# [Written request]
Skip the pictures and quote all of the lines exactly.

# [Data lines]

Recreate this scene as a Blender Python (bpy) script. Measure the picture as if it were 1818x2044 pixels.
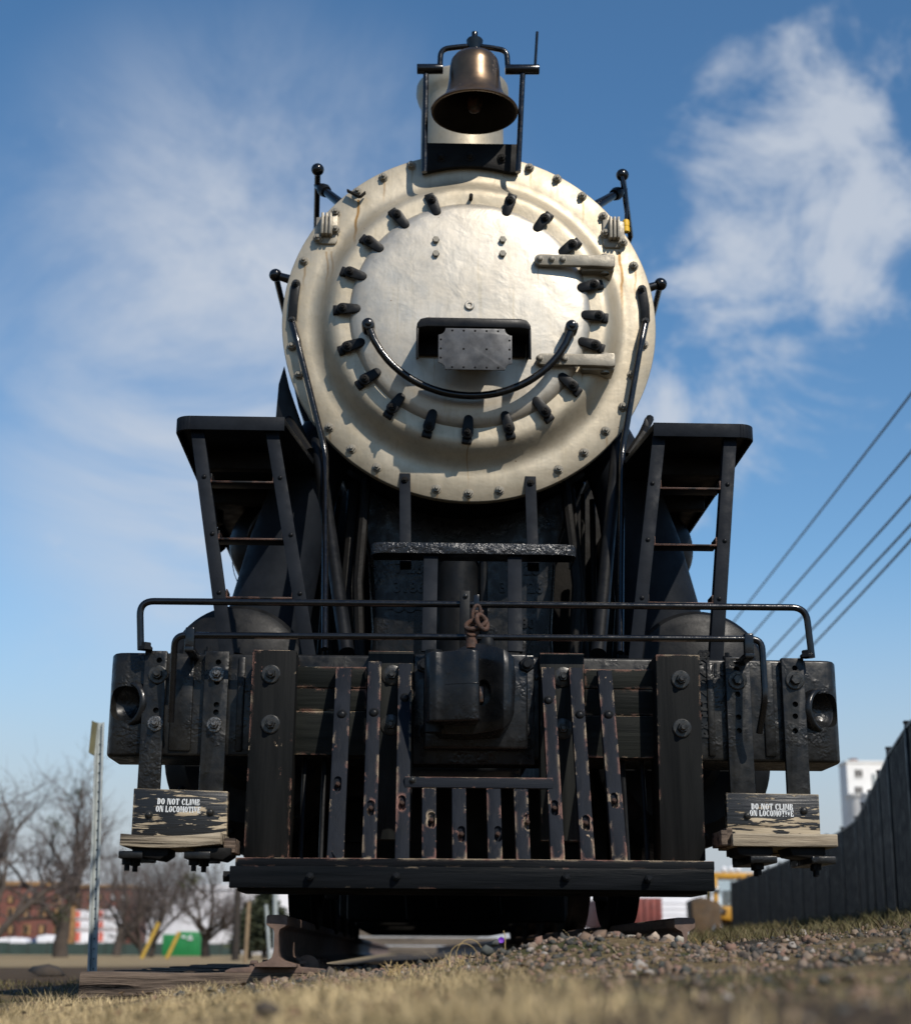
import bpy, bmesh, math, random
import numpy as np
from mathutils import Vector, Matrix, Quaternion, noise as mnoise

random.seed(7)
for o in list(bpy.data.objects):
    bpy.data.objects.remove(o)
scene = bpy.context.scene
COL = scene.collection
R = math.radians

# ------------------------------------------------------------------ camera
# world: x = across the track (0 = locomotive centre line), y = along the track,
# z = 0 at the top of the rails.  Lens 41.6 mm on a 24 mm wide frame.
F_PX, PITCH, YAW, ROLL = 3152.0, 0.2716064, 0.0301395, 0.0061563
CAM = Vector((-0.2875, 0.0, -0.1265))
fw = Vector((math.sin(YAW)*math.cos(PITCH), math.cos(YAW)*math.cos(PITCH), math.sin(PITCH)))
rt = Vector((math.cos(YAW), -math.sin(YAW), 0))
up = rt.cross(fw)
cam_d = bpy.data.cameras.new('camera')
cam = bpy.data.objects.new('camera', cam_d)
COL.objects.link(cam)
# the picture is turned clockwise by ROLL, so the camera is turned anticlockwise
r2 = rt*math.cos(ROLL) + up*math.sin(ROLL)
u2 = -rt*math.sin(ROLL) + up*math.cos(ROLL)
cam.matrix_world = Matrix(((r2.x, u2.x, -fw.x, CAM.x), (r2.y, u2.y, -fw.y, CAM.y),
                           (r2.z, u2.z, -fw.z, CAM.z), (0, 0, 0, 1)))
cam_d.sensor_fit = 'HORIZONTAL'
cam_d.sensor_width = 24.0
cam_d.lens = 24.0*F_PX/1818
cam_d.clip_start = 0.02
cam_d.clip_end = 6000
cam_d.dof.use_dof = True
cam_d.dof.focus_distance = 6.75
cam_d.dof.aperture_fstop = 1.9
scene.camera = cam

def at(px, py, Y):
    """survey helper: where the sight line through a picture point crosses the upright plane at distance Y"""
    a = (px-909)/F_PX
    b = (1022-py)/F_PX
    u = math.cos(ROLL)*a - math.sin(ROLL)*b
    v = math.sin(ROLL)*a + math.cos(ROLL)*b
    d = fw + rt*u + up*v
    return CAM + d*(Y/d.y)

# ------------------------------------------------------------------ world and sun
SUN_EL, SUN_AZ = R(43), R(29)      # azimuth: degrees to the right of straight behind the camera
sun_dir = Vector((math.sin(SUN_AZ)*math.cos(SUN_EL), -math.cos(SUN_AZ)*math.cos(SUN_EL), math.sin(SUN_EL)))
world = bpy.data.worlds.new('World')
scene.world = world
world.use_nodes = True
wt = world.node_tree
wt.nodes.clear()
def wn(t, **k):
    n = wt.nodes.new(t)
    for a, b in k.items():
        setattr(n, a, b)
    return n
def wm(op, a, b=None, clamp=False):
    n = wn('ShaderNodeMath', operation=op, use_clamp=clamp)
    for i, v in enumerate((a, b)):
        if v is None: continue
        if isinstance(v, (int, float)): n.inputs[i].default_value = v
        else: wt.links.new(v, n.inputs[i])
    return n.outputs[0]
def wramp(v, a, b, c=0.0, d=1.0):
    n = wn('ShaderNodeMapRange', interpolation_type='SMOOTHSTEP')
    wt.links.new(v, n.inputs[0])
    for i, q in enumerate((a, b, c, d)): n.inputs[i+1].default_value = q
    return n.outputs[0]
sky = wn('ShaderNodeTexSky', sky_type='NISHITA')
sky.sun_disc = False
sky.sun_elevation = SUN_EL
sky.sun_rotation = math.pi - SUN_AZ
sky.altitude = 200
sky.air_density = 1.0
sky.dust_density = 0.08
sky.ozone_density = 1.5
tc = wn('ShaderNodeTexCoord')
sep = wn('ShaderNodeSeparateXYZ')
wt.links.new(tc.outputs['Generated'], sep.inputs[0])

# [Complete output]
Recreate this scene as a Blender Python (bpy) script. Measure the picture as if it were 1818x2044 pixels.
import bpy, bmesh, math, random
import numpy as np
from mathutils import Vector, Matrix, Quaternion, noise as mnoise

random.seed(7)
for o in list(bpy.data.objects):
    bpy.data.objects.remove(o)
scene = bpy.context.scene
COL = scene.collection
R = math.radians

# ------------------------------------------------------------------ camera
# world: x = across the track (0 = locomotive centre line), y = along the track,
# z = 0 at the top of the rails.  Lens 41.6 mm on a 24 mm wide frame.
F_PX, PITCH, YAW, ROLL = 3152.0, 0.2716064, 0.0301395, 0.0061563
CAM = Vector((-0.2875, 0.0, -0.1265))
fw = Vector((math.sin(YAW)*math.cos(PITCH), math.cos(YAW)*math.cos(PITCH), math.sin(PITCH)))
rt = Vector((math.cos(YAW), -math.sin(YAW), 0))
up = rt.cross(fw)
cam_d = bpy.data.cameras.new('camera')
cam = bpy.data.objects.new('camera', cam_d)
COL.objects.link(cam)
# the picture is turned clockwise by ROLL, so the camera is turned anticlockwise
r2 = rt*math.cos(ROLL) + up*math.sin(ROLL)
u2 = -rt*math.sin(ROLL) + up*math.cos(ROLL)
cam.matrix_world = Matrix(((r2.x, u2.x, -fw.x, CAM.x), (r2.y, u2.y, -fw.y, CAM.y),
                           (r2.z, u2.z, -fw.z, CAM.z), (0, 0, 0, 1)))
cam_d.sensor_fit = 'HORIZONTAL'
cam_d.sensor_width = 24.0
cam_d.lens = 24.0*F_PX/1818
cam_d.clip_start = 0.02
cam_d.clip_end = 6000
cam_d.dof.use_dof = True
cam_d.dof.focus_distance = 6.75
cam_d.dof.aperture_fstop = 1.9
scene.camera = cam

def at(px, py, Y):
    """survey helper: where the sight line through a picture point crosses the upright plane at distance Y"""
    a = (px-909)/F_PX
    b = (1022-py)/F_PX
    u = math.cos(ROLL)*a - math.sin(ROLL)*b
    v = math.sin(ROLL)*a + math.cos(ROLL)*b
    d = fw + rt*u + up*v
    return CAM + d*(Y/d.y)

# ------------------------------------------------------------------ world and sun
SUN_EL, SUN_AZ = R(43), R(29)      # azimuth: degrees to the right of straight behind the camera
sun_dir = Vector((math.sin(SUN_AZ)*math.cos(SUN_EL), -math.cos(SUN_AZ)*math.cos(SUN_EL), math.sin(SUN_EL)))
world = bpy.data.worlds.new('World')
scene.world = world
world.use_nodes = True
wt = world.node_tree
wt.nodes.clear()
def wn(t, **k):
    n = wt.nodes.new(t)
    for a, b in k.items():
        setattr(n, a, b)
    return n
def wm(op, a, b=None, clamp=False):
    n = wn('ShaderNodeMath', operation=op, use_clamp=clamp)
    for i, v in enumerate((a, b)):
        if v is None: continue
        if isinstance(v, (int, float)): n.inputs[i].default_value = v
        else: wt.links.new(v, n.inputs[i])
    return n.outputs[0]
def wramp(v, a, b, c=0.0, d=1.0):
    n = wn('ShaderNodeMapRange', interpolation_type='SMOOTHSTEP')
    wt.links.new(v, n.inputs[0])
    for i, q in enumerate((a, b, c, d)): n.inputs[i+1].default_value = q
    return n.outputs[0]
sky = wn('ShaderNodeTexSky', sky_type='NISHITA')
sky.sun_disc = False
sky.sun_elevation = SUN_EL
sky.sun_rotation = math.pi - SUN_AZ
sky.altitude = 200
sky.air_density = 1.0
sky.dust_density = 0.08
sky.ozone_density = 1.5
tc = wn('ShaderNodeTexCoord')
sep = wn('ShaderNodeSeparateXYZ')
wt.links.new(tc.outputs['Generated'], sep.inputs[0])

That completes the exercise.